THE EXERCISE: Scan the material and copy every line in which "image" appears.

## BEGIN

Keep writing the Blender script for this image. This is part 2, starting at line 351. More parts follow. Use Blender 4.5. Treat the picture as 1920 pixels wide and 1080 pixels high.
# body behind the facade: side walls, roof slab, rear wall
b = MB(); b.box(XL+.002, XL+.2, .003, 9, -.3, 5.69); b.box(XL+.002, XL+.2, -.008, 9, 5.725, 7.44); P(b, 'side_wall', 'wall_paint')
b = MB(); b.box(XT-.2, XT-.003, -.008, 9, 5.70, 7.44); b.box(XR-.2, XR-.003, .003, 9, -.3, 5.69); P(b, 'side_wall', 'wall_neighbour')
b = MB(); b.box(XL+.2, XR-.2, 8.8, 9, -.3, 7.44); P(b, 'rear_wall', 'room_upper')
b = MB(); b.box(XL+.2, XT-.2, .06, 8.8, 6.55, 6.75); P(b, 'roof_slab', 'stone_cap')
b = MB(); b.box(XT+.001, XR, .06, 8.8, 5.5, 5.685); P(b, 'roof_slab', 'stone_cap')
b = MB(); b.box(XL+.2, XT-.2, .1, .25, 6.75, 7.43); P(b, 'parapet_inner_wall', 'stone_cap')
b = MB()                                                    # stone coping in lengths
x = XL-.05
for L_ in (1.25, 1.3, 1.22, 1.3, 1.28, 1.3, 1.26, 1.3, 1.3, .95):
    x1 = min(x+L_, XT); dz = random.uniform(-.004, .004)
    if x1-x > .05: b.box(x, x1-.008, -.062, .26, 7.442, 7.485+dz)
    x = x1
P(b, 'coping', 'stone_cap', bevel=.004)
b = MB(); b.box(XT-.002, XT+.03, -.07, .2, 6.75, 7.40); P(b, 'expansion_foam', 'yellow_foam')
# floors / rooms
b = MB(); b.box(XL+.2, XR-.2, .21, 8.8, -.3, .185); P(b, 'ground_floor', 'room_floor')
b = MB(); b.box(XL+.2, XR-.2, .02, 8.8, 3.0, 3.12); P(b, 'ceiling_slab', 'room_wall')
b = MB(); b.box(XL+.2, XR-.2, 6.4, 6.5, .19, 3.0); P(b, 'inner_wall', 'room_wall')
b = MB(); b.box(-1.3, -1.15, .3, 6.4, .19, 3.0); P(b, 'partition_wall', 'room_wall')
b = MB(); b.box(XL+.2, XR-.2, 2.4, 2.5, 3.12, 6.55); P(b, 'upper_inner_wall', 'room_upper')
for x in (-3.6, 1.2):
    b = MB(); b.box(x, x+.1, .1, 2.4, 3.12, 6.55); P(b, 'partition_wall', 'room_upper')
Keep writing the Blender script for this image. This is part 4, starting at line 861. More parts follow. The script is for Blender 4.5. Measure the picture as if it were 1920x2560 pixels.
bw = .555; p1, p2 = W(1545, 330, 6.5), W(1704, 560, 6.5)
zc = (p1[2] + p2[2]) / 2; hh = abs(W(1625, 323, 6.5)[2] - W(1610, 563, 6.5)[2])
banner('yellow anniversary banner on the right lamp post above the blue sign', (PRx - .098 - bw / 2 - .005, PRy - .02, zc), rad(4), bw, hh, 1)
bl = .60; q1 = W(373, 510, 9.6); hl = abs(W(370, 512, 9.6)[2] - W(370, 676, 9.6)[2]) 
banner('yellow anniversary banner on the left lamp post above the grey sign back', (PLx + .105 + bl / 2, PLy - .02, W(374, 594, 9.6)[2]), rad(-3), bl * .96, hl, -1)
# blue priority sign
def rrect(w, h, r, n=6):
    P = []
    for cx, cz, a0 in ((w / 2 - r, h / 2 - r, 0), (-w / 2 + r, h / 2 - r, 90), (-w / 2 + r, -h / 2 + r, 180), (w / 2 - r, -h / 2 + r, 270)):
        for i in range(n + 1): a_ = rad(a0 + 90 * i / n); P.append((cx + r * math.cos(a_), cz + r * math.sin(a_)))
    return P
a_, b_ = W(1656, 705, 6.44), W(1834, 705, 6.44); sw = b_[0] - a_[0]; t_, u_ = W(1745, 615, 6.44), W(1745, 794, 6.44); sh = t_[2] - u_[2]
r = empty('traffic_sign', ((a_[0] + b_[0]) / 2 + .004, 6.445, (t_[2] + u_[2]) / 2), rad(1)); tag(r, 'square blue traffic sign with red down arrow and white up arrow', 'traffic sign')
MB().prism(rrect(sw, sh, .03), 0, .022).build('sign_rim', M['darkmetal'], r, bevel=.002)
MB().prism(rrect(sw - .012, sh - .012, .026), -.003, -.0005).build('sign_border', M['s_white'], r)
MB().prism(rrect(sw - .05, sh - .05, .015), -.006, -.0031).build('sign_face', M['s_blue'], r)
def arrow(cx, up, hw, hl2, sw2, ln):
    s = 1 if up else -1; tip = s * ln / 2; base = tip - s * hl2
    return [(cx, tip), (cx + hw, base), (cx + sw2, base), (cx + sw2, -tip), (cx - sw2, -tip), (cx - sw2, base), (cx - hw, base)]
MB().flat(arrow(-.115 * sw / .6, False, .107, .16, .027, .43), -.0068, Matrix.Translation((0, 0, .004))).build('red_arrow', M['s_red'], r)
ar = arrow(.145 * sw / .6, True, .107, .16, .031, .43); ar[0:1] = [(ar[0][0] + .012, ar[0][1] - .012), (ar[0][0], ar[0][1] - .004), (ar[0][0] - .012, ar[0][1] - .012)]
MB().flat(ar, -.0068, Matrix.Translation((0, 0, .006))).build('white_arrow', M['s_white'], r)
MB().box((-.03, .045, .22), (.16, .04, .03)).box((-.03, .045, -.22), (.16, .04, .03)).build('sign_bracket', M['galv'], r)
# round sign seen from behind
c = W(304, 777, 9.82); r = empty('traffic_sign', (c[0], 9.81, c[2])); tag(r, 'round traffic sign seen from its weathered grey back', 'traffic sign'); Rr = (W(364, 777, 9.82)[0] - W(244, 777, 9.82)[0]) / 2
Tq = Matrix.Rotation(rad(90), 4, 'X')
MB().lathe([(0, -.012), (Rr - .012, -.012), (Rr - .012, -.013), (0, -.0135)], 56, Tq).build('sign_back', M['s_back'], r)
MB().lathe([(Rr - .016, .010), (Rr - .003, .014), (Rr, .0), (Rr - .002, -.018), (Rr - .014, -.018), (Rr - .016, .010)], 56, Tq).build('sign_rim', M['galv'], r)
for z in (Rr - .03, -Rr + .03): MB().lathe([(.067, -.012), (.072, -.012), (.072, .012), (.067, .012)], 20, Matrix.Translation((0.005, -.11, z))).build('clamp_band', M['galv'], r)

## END

WORKED ANSWER:
Keep writing the Blender script for this image. This is part 2, starting at line 351. More parts follow. Use Blender 4.5. Treat the picture as 1920 pixels wide and 1080 pixels high.
Keep writing the Blender script for this image. This is part 4, starting at line 861. More parts follow. The script is for Blender 4.5. Measure the picture as if it were 1920x2560 pixels.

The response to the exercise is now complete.